- **GOAL**: Each line containing the word "scene" needs to be copied.

- **DATA BLOCK**:
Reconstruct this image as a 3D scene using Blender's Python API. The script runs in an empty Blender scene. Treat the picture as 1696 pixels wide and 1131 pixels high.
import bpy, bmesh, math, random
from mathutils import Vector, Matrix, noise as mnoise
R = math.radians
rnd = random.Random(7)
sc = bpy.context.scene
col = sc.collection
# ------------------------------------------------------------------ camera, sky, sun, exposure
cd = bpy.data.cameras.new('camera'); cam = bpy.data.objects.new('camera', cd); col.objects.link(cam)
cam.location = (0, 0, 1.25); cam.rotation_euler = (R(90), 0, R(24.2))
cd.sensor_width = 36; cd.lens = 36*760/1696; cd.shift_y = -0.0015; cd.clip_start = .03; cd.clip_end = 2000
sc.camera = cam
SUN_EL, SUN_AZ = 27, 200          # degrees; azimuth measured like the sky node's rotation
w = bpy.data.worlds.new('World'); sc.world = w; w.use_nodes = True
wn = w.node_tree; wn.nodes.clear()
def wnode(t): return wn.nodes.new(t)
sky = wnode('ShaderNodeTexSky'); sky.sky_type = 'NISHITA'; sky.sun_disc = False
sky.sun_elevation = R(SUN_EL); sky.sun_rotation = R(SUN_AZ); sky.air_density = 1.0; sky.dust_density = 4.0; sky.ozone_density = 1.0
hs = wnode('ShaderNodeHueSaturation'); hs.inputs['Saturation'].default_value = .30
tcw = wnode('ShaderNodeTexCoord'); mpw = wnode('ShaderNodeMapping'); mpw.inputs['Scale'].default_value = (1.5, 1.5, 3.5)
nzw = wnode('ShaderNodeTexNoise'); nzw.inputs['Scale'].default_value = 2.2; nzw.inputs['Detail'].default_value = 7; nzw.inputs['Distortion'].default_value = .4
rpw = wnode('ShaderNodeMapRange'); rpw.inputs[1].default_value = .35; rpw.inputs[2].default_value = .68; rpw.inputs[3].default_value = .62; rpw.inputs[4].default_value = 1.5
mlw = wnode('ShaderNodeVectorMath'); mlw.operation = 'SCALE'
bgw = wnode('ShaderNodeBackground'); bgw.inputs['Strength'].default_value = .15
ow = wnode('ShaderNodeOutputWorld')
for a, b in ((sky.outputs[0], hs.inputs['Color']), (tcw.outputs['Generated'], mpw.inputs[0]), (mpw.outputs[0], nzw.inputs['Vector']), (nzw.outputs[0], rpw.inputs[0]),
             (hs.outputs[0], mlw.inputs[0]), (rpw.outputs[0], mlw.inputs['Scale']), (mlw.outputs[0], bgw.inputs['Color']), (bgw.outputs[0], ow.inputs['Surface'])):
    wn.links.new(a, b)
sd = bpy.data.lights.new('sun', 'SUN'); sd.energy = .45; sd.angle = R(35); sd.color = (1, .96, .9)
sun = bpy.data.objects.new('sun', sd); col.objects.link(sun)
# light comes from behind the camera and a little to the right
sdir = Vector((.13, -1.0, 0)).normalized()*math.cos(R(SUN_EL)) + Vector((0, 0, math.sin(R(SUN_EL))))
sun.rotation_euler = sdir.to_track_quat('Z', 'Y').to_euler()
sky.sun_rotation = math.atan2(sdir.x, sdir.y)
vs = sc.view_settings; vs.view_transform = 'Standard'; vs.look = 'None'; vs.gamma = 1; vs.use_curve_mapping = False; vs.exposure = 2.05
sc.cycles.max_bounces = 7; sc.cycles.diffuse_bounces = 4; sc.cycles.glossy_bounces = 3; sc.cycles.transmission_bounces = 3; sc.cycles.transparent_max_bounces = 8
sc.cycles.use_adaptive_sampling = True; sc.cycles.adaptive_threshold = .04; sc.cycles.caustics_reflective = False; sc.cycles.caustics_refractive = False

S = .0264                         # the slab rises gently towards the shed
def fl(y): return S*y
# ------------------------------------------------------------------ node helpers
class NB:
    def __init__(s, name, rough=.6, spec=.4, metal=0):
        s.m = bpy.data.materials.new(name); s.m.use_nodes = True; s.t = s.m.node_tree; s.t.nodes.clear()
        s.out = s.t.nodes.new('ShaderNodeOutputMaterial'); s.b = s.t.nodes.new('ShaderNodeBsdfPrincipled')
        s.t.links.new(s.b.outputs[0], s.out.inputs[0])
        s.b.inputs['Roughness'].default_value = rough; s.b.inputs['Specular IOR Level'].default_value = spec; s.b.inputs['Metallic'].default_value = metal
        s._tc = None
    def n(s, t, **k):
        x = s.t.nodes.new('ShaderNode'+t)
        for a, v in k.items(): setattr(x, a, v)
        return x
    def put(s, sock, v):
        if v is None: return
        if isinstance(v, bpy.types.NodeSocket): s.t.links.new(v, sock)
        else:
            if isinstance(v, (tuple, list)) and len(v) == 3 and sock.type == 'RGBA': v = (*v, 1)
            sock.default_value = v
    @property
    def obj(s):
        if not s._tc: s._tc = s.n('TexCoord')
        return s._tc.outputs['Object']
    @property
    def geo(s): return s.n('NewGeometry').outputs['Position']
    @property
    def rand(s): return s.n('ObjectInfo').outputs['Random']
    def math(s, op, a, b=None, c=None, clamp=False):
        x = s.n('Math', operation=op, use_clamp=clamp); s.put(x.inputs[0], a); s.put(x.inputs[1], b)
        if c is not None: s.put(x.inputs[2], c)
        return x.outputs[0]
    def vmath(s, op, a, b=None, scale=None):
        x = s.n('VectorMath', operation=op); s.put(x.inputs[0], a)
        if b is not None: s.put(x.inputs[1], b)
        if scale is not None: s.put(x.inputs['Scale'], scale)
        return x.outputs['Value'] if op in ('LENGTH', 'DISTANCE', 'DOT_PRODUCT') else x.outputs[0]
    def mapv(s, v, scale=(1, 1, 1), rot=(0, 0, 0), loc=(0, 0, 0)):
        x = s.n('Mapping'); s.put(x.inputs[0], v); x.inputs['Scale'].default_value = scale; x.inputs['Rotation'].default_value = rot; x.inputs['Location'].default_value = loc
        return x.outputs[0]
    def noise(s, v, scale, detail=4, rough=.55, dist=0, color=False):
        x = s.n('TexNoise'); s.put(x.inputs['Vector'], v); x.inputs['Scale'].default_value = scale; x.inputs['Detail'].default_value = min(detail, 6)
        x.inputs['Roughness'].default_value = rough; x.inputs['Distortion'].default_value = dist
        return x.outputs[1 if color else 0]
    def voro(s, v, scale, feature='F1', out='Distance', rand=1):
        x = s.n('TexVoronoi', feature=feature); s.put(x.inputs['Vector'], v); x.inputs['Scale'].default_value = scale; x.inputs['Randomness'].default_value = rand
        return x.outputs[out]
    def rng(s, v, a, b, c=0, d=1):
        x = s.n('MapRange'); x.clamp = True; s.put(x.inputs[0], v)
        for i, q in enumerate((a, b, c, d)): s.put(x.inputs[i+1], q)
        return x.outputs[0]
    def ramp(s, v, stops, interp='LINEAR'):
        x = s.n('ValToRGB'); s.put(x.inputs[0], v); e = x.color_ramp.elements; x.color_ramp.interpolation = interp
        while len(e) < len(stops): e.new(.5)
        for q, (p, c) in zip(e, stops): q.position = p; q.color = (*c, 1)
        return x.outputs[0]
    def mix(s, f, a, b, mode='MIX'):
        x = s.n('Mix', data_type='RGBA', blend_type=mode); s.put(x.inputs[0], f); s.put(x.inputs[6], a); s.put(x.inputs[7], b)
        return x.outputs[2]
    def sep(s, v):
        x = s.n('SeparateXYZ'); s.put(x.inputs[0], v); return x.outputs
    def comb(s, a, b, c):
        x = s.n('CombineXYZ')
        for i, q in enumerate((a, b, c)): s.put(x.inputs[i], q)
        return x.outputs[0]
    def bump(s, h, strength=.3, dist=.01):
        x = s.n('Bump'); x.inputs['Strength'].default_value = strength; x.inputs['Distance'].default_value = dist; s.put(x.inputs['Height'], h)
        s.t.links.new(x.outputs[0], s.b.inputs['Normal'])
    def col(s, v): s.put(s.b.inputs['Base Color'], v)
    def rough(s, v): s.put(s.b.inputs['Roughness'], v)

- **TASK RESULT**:
Reconstruct this image as a 3D scene using Blender's Python API. The script runs in an empty Blender scene. Treat the picture as 1696 pixels wide and 1131 pixels high.
sc = bpy.context.scene